*Work to do*.
Word for word, give the material below again, minus any images.

Start of Recorded information

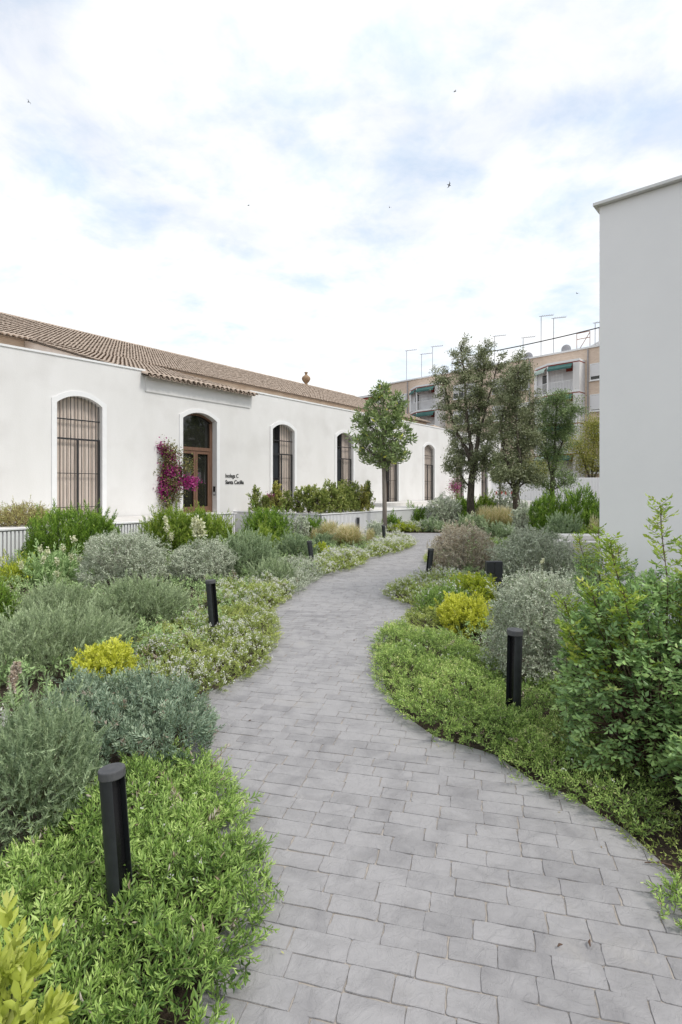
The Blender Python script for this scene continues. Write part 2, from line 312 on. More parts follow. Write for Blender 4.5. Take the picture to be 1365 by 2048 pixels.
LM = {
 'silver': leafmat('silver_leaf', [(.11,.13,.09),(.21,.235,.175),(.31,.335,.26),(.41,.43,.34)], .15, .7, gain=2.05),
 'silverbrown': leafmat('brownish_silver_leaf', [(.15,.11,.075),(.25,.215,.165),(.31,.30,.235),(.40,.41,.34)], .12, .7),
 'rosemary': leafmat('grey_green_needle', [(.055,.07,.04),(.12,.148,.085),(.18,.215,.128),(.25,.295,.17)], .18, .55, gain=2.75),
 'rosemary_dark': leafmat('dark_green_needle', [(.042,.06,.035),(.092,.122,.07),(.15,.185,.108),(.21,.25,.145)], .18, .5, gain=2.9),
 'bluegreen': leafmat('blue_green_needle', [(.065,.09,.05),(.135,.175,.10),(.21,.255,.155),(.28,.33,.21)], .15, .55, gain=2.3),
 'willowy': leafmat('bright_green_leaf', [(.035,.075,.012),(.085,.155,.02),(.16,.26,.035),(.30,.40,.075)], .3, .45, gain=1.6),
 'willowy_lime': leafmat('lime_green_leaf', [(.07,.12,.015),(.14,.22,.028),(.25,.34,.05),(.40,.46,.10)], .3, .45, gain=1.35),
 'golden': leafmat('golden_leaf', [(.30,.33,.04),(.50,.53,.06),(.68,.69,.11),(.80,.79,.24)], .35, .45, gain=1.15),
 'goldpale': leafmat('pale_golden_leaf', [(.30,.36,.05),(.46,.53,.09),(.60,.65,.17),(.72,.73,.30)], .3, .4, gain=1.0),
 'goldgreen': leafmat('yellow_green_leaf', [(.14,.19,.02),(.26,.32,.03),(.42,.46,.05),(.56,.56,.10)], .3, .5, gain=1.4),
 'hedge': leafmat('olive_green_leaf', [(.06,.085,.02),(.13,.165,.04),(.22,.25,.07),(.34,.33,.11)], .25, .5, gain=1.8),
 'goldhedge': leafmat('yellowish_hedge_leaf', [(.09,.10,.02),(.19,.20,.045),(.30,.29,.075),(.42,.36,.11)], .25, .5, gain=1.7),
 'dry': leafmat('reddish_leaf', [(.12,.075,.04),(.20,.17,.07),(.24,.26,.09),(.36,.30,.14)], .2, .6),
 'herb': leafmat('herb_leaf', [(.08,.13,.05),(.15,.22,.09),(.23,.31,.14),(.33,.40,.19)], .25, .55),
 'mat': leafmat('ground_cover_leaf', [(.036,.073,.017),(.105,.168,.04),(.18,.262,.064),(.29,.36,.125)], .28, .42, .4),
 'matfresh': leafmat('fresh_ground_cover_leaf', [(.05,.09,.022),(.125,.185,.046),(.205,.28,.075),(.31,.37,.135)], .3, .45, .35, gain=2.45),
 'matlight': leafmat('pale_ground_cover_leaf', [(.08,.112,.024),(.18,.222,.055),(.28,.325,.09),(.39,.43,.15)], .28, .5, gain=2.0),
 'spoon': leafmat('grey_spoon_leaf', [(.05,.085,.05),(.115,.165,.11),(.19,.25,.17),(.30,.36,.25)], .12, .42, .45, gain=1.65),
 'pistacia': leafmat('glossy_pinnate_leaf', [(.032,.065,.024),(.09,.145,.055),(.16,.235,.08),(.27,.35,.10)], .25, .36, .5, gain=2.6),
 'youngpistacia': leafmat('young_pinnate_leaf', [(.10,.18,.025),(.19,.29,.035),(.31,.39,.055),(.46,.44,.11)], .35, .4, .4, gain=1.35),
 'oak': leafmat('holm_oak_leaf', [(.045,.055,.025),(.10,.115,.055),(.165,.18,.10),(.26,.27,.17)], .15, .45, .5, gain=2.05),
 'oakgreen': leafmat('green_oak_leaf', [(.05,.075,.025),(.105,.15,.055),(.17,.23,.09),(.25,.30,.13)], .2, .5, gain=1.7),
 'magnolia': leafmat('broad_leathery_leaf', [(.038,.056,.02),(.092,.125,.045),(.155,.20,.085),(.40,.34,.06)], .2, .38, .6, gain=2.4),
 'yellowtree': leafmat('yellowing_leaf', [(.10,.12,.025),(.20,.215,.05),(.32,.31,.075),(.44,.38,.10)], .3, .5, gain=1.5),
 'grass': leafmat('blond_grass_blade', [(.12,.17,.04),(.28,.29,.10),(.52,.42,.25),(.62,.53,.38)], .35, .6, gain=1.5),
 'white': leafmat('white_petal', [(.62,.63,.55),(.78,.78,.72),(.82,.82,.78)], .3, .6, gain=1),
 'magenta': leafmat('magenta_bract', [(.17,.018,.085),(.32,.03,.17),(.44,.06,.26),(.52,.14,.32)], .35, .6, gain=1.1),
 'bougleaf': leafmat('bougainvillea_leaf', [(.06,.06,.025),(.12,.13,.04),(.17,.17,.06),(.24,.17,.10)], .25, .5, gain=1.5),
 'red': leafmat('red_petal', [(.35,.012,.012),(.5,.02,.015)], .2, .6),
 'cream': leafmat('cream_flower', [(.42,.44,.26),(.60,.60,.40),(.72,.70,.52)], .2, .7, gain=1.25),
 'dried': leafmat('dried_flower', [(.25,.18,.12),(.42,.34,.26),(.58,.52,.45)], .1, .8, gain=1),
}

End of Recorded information

*The response*.
The Blender Python script for this scene continues. Write part 2, from line 312 on. More parts follow. Write for Blender 4.5. Take the picture to be 1365 by 2048 pixels.
LM = {
 'silver': leafmat('silver_leaf', [(.11,.13,.09),(.21,.235,.175),(.31,.335,.26),(.41,.43,.34)], .15, .7, gain=2.05),
 'silverbrown': leafmat('brownish_silver_leaf', [(.15,.11,.075),(.25,.215,.165),(.31,.30,.235),(.40,.41,.34)], .12, .7),
 'rosemary': leafmat('grey_green_needle', [(.055,.07,.04),(.12,.148,.085),(.18,.215,.128),(.25,.295,.17)], .18, .55, gain=2.75),
 'rosemary_dark': leafmat('dark_green_needle', [(.042,.06,.035),(.092,.122,.07),(.15,.185,.108),(.21,.25,.145)], .18, .5, gain=2.9),
 'bluegreen': leafmat('blue_green_needle', [(.065,.09,.05),(.135,.175,.10),(.21,.255,.155),(.28,.33,.21)], .15, .55, gain=2.3),
 'willowy': leafmat('bright_green_leaf', [(.035,.075,.012),(.085,.155,.02),(.16,.26,.035),(.30,.40,.075)], .3, .45, gain=1.6),
 'willowy_lime': leafmat('lime_green_leaf', [(.07,.12,.015),(.14,.22,.028),(.25,.34,.05),(.40,.46,.10)], .3, .45, gain=1.35),
 'golden': leafmat('golden_leaf', [(.30,.33,.04),(.50,.53,.06),(.68,.69,.11),(.80,.79,.24)], .35, .45, gain=1.15),
 'goldpale': leafmat('pale_golden_leaf', [(.30,.36,.05),(.46,.53,.09),(.60,.65,.17),(.72,.73,.30)], .3, .4, gain=1.0),
 'goldgreen': leafmat('yellow_green_leaf', [(.14,.19,.02),(.26,.32,.03),(.42,.46,.05),(.56,.56,.10)], .3, .5, gain=1.4),
 'hedge': leafmat('olive_green_leaf', [(.06,.085,.02),(.13,.165,.04),(.22,.25,.07),(.34,.33,.11)], .25, .5, gain=1.8),
 'goldhedge': leafmat('yellowish_hedge_leaf', [(.09,.10,.02),(.19,.20,.045),(.30,.29,.075),(.42,.36,.11)], .25, .5, gain=1.7),
 'dry': leafmat('reddish_leaf', [(.12,.075,.04),(.20,.17,.07),(.24,.26,.09),(.36,.30,.14)], .2, .6),
 'herb': leafmat('herb_leaf', [(.08,.13,.05),(.15,.22,.09),(.23,.31,.14),(.33,.40,.19)], .25, .55),
 'mat': leafmat('ground_cover_leaf', [(.036,.073,.017),(.105,.168,.04),(.18,.262,.064),(.29,.36,.125)], .28, .42, .4),
 'matfresh': leafmat('fresh_ground_cover_leaf', [(.05,.09,.022),(.125,.185,.046),(.205,.28,.075),(.31,.37,.135)], .3, .45, .35, gain=2.45),
 'matlight': leafmat('pale_ground_cover_leaf', [(.08,.112,.024),(.18,.222,.055),(.28,.325,.09),(.39,.43,.15)], .28, .5, gain=2.0),
 'spoon': leafmat('grey_spoon_leaf', [(.05,.085,.05),(.115,.165,.11),(.19,.25,.17),(.30,.36,.25)], .12, .42, .45, gain=1.65),
 'pistacia': leafmat('glossy_pinnate_leaf', [(.032,.065,.024),(.09,.145,.055),(.16,.235,.08),(.27,.35,.10)], .25, .36, .5, gain=2.6),
 'youngpistacia': leafmat('young_pinnate_leaf', [(.10,.18,.025),(.19,.29,.035),(.31,.39,.055),(.46,.44,.11)], .35, .4, .4, gain=1.35),
 'oak': leafmat('holm_oak_leaf', [(.045,.055,.025),(.10,.115,.055),(.165,.18,.10),(.26,.27,.17)], .15, .45, .5, gain=2.05),
 'oakgreen': leafmat('green_oak_leaf', [(.05,.075,.025),(.105,.15,.055),(.17,.23,.09),(.25,.30,.13)], .2, .5, gain=1.7),
 'magnolia': leafmat('broad_leathery_leaf', [(.038,.056,.02),(.092,.125,.045),(.155,.20,.085),(.40,.34,.06)], .2, .38, .6, gain=2.4),
 'yellowtree': leafmat('yellowing_leaf', [(.10,.12,.025),(.20,.215,.05),(.32,.31,.075),(.44,.38,.10)], .3, .5, gain=1.5),
 'grass': leafmat('blond_grass_blade', [(.12,.17,.04),(.28,.29,.10),(.52,.42,.25),(.62,.53,.38)], .35, .6, gain=1.5),
 'white': leafmat('white_petal', [(.62,.63,.55),(.78,.78,.72),(.82,.82,.78)], .3, .6, gain=1),
 'magenta': leafmat('magenta_bract', [(.17,.018,.085),(.32,.03,.17),(.44,.06,.26),(.52,.14,.32)], .35, .6, gain=1.1),
 'bougleaf': leafmat('bougainvillea_leaf', [(.06,.06,.025),(.12,.13,.04),(.17,.17,.06),(.24,.17,.10)], .25, .5, gain=1.5),
 'red': leafmat('red_petal', [(.35,.012,.012),(.5,.02,.015)], .2, .6),
 'cream': leafmat('cream_flower', [(.42,.44,.26),(.60,.60,.40),(.72,.70,.52)], .2, .7, gain=1.25),
 'dried': leafmat('dried_flower', [(.25,.18,.12),(.42,.34,.26),(.58,.52,.45)], .1, .8, gain=1),
}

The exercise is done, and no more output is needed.